Pero no importa. Sighisoara, con Drácula o sin él, es una de las visitas imprescindibles en Rumania. Sus calles escalonadas, sus arcos, sus torres de defensa que evocan los antiguos gremios, sus pasadizos y callejones nos transportan a una ciudadela medieval. Sus artesanos, sus anticuarios, sus artistas callejeros, parecen sacados de lejanos tiempos y siguen ahí, en las empedradas calles realizando su trabajo.
La Capilla Sixtina de Oriente
Quien quiera seguir las huellas de Drácula debe iniciar el regreso hacia el sur. Hacia el castillo de Bran, el más draculiano de todos, con empinadas torres góticas, retorcidas escaleras, siniestros patios y fosos. Pero sería una pena. Porque aunque nada tengan que ver con el Empalador ni con el vampiro, en el norte del país se encuentra la región de Bucovina, donde se agolpan más de una veintena de pequeños monasterios deliciosamente decorados y pintados por artistas anónimos que trataban de transmitir la historia de la religión y sus creencias a los fieles analfabetos.
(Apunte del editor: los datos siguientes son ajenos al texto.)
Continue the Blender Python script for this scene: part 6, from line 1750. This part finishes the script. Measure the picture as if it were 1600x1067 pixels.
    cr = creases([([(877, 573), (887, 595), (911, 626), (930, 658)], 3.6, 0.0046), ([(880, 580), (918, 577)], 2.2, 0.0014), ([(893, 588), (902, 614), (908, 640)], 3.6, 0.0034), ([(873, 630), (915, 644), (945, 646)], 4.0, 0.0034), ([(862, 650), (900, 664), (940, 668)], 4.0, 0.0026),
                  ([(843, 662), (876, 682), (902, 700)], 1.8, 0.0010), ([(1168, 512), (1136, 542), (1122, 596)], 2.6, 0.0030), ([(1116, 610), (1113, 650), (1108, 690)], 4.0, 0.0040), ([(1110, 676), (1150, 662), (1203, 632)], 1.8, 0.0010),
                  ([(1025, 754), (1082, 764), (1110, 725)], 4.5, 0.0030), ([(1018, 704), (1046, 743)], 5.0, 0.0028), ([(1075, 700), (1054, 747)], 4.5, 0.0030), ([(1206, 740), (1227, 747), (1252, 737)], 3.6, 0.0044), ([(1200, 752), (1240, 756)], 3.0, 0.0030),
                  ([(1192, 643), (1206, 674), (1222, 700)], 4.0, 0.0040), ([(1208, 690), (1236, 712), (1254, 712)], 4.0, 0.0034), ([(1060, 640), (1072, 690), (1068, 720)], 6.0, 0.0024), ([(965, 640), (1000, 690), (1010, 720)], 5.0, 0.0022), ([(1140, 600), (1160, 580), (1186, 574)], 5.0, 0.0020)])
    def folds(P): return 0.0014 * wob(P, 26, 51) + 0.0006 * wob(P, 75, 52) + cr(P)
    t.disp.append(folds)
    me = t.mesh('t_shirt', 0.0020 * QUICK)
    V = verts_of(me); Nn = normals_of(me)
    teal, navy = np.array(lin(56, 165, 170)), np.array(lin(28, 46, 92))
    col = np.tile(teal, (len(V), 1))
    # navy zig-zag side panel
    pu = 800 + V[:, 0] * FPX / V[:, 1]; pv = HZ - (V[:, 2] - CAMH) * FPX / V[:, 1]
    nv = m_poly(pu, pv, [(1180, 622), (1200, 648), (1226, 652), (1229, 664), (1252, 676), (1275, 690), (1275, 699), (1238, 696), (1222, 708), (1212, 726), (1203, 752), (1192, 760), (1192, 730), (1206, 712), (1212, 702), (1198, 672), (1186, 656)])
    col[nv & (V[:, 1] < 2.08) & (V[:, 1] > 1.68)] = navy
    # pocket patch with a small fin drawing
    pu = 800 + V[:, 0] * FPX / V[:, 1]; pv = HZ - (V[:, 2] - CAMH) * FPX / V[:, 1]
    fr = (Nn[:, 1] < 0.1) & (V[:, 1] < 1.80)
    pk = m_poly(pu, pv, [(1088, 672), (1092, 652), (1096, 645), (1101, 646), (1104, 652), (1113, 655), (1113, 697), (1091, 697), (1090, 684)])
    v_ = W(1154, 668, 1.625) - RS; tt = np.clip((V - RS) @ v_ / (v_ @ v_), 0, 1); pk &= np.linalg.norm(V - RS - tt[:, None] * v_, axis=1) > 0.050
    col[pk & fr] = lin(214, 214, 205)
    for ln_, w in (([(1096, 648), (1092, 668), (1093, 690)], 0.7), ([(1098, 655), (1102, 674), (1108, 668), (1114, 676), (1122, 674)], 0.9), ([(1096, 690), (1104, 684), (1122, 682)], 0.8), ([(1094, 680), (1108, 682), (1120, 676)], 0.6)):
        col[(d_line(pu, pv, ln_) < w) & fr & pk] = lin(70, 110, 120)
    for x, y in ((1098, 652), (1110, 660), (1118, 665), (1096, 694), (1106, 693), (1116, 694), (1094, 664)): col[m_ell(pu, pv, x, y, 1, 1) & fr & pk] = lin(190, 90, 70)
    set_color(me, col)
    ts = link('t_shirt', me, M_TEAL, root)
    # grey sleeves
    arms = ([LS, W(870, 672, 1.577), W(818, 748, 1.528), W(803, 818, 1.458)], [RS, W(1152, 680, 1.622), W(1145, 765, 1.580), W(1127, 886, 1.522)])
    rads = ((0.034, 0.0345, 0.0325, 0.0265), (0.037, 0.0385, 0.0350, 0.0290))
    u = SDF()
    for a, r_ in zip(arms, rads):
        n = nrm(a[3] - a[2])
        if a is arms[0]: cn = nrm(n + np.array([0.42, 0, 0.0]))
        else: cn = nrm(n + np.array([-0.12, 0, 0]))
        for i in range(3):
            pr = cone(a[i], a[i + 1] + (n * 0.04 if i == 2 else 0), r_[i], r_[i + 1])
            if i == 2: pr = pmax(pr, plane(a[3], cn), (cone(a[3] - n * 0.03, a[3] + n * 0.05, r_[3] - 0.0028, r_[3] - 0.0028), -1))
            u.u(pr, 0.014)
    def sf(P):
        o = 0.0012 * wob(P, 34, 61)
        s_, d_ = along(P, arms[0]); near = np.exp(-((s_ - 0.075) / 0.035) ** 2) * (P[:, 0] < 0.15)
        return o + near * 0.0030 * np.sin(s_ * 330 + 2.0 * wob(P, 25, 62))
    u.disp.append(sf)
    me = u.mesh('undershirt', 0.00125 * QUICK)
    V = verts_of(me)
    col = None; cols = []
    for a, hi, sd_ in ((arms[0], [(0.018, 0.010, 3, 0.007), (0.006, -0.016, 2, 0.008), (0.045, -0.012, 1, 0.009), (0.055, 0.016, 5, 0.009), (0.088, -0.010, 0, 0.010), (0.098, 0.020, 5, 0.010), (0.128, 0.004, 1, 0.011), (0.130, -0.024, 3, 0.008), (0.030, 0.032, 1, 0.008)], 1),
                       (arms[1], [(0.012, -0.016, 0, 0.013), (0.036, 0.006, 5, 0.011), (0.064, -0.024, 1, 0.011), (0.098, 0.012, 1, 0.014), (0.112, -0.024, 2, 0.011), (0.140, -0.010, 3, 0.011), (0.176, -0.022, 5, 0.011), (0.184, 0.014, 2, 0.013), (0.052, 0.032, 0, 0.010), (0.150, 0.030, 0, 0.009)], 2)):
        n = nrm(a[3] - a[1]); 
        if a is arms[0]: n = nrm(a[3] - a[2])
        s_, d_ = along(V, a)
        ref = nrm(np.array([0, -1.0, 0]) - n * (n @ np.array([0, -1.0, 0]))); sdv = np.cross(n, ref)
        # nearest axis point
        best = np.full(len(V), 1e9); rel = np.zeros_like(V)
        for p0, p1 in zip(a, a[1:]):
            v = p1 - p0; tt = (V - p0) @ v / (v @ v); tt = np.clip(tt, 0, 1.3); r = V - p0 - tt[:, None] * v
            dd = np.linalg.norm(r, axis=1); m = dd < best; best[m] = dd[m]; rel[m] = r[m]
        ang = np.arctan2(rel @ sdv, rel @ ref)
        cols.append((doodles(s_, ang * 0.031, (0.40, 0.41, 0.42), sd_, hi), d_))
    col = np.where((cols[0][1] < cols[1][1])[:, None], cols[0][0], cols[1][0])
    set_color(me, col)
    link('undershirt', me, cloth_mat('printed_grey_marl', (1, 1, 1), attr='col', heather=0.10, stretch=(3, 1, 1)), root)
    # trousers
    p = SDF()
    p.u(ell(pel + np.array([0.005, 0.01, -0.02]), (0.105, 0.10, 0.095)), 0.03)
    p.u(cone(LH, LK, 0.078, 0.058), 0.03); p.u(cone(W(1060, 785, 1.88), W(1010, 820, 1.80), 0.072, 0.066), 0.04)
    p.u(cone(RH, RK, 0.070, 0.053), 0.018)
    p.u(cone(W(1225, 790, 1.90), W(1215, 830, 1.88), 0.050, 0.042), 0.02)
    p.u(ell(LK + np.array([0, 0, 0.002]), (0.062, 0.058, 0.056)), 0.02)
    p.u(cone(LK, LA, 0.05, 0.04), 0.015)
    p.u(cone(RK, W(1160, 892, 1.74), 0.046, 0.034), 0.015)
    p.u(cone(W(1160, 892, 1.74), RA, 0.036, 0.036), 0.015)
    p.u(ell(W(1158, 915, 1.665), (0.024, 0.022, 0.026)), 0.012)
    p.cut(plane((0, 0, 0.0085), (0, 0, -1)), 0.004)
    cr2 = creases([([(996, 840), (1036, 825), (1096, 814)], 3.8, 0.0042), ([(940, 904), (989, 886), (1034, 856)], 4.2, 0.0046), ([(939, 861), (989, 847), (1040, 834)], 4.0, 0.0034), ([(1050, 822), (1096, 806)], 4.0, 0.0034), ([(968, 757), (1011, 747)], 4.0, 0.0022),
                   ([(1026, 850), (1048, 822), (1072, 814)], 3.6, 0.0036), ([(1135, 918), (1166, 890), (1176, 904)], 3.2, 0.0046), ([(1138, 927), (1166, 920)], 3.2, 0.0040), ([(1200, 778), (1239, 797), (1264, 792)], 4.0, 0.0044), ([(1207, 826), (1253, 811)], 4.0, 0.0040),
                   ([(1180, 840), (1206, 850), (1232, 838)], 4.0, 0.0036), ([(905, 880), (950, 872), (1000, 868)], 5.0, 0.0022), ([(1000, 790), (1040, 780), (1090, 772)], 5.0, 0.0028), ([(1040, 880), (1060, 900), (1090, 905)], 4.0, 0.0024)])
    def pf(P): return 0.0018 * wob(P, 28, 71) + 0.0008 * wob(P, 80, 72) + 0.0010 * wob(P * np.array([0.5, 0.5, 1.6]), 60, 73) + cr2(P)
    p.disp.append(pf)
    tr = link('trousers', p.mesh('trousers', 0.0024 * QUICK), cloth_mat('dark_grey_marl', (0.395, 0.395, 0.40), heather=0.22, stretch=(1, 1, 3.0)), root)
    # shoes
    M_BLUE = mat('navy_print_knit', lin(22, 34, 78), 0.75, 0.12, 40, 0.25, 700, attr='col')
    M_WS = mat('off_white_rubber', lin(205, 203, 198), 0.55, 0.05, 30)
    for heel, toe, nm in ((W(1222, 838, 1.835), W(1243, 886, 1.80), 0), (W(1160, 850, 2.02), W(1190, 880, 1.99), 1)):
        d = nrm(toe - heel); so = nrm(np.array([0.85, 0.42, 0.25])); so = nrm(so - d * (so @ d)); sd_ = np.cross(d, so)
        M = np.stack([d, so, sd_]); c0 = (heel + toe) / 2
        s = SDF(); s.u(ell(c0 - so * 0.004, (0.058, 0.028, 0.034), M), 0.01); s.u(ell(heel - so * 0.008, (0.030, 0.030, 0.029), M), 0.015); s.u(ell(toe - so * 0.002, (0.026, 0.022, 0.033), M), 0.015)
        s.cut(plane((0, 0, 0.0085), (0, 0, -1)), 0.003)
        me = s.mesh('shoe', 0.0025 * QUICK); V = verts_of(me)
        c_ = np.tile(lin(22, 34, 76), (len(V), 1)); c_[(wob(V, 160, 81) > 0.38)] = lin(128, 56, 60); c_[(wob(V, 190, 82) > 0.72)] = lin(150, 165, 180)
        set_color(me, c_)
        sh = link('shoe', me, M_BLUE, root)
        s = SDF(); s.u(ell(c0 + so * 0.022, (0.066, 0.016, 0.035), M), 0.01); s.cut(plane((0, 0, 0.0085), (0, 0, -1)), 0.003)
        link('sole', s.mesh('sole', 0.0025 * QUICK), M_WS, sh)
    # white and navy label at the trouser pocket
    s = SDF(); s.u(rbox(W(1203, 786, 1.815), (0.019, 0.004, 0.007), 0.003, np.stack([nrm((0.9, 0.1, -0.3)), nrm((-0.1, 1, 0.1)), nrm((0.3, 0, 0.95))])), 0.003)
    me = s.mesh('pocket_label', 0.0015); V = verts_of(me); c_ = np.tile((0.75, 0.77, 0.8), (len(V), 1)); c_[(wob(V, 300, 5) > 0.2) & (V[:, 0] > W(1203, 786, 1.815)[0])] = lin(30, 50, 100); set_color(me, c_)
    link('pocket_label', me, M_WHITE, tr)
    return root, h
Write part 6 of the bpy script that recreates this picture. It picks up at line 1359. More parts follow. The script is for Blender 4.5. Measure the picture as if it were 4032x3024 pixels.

No hay resquicio sin pintar por el que pueda penetrar el Maligno. Las pinturas del exterior cuentan, como en los tebeos, historias reales y mágicas, las del interior, vidas de santos y sus retratos. Las de fuera llevan 400 años soportando la lluvia, la humedad, el frío o el sol. Las de dentro, el humo de miles de velas que transportan los méritos de los penitentes. Sorprendentemente, ambas se mantienen en buen estado.
Todo el conjunto de monasterios está reconocido como Patrimonio de la Humanidad y sin duda es una de las joyas culturales y artísticas de Europa. Alguien definió una sola de sus pinturas -la que representa el Juicio Final en el monasterio de Voronet-, como la “Capilla Sixtina de Oriente”. No exageró porque la delicadeza de sus cientos de figuras, la expresividad de sus rostros, la transparencia de sus ropajes y su profundidad pueden competir con la obra cumbre de Miguel Ángel. Es imprescindible visitar, además, los monasterios de Sucevita, Moldovita y Voronet, pero hay muchos más: Putná, Arbore, Humor, Slatina, Rasca, Probota, Dragomirna, Baia… un recorrido por el espíritu humano con un misterioso atractivo.